First I totally changed the way I cook my turkey!  Usually I follow the directions that come on the turkey wrapper.  This year I decided to make the turkey the way Trisha Yearwood makes hers!  No kidding!  I love her cooking show, and she made "A Yearwood Thanksgiving Meal" a couple of weeks ago . . . and I decided to try making her No Baste, No Bother Roasted Turkey Recipe.  I Loved It!  It was truly no bother to make! 

You just prepare the turkey according to her recipe.  I didn't have a carrot so I stuffed my turkey cavity with an onion, a celery stalk, and an apple.  Rub butter on it and salt and pepper it and put it breast side up in the roasting pan.  (It is at this point I must confess something . . . my turkey did not look like Trisha Yearwood's when I put it in the roasting pan.  For one thing, my butter wasn't softened enough to spread prettily . . . mine kind of globbed up.  And my turkey was not a whole turkey.  I bought a turkey breast and apparently without the legs . . . it wouldn't sit up right!  It kept falling over on its side.  Oh well . . . )

You pour 2 cups of boiling water into the roasting pan and put a top on the pan.  Put the turkey in a preheated 500 degree oven for 1 hour.  And then when that one hour is up . . . you cut the oven off and leave the turkey in there for 4 to 6 hours . . . never opening the oven door.  We cut our oven off at midnight (after it had cooked for an hour) and went to bed.

The next morning . . . Marlana and I hesitantly lifted the lid off the roaster . . . and the turkey was golden brown and still warm and completely done!  It also tasted so good and moist.  This is how I'm going to cook my turkeys from now on!  I wish I had taken a picture . . . but I didn't!

I also baked a spiral ham on Friday afternoon.  I used Trisha Yearwood's Brown Sugar Honey Ham Glaze on it.  Pretty much the best ham I've eaten in a while.  Dave loved it!

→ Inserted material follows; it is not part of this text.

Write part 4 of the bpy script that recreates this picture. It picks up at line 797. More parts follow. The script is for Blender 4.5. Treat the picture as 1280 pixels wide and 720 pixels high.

I made my homemade macaroni and cheese but instead of baking it in the oven, I put it in one of my crocks of my double crockpot.  I added a little extra milk to my recipe and cut the pot on low.  It turned out so good. 


They ate it all up!  Who would have thought macaroni and cheese would taste good cooked in a crockpot!

 Since I was using the double crockpot . . . I needed something in the other crock. . . . what to make?

Crockpot Baked Apples!


You can get the recipe HERE!  They were soooo good!  I think the apples were my favorite dish.

Marlana made her yummy baked beans, a mandarin orange congealed salad, and green bean bundles.


 My sweet daddy made a pecan pie and a sweet potato pie.  My sweet momma made the sweet potato casserole (which was Dave's favorite).  She puts pecans on top of it and that's what Dave loves.  :)

I decided to make a pumpkin pound cake for dessert as well.  My friend Karen made one for our Ladies' Retreat in October and it was soooo good.  I was surprised because I have never cared for pumpkin.  I will have to ask permission to share the recipe.  My cake was good too.  :)


When the lunch was ready . . . so were the Ferrells. . . .



 The food was soooo delicious!  Thanksgiving with the Ferrells . . .


 and . . . 

                        the Ferrell boys and me!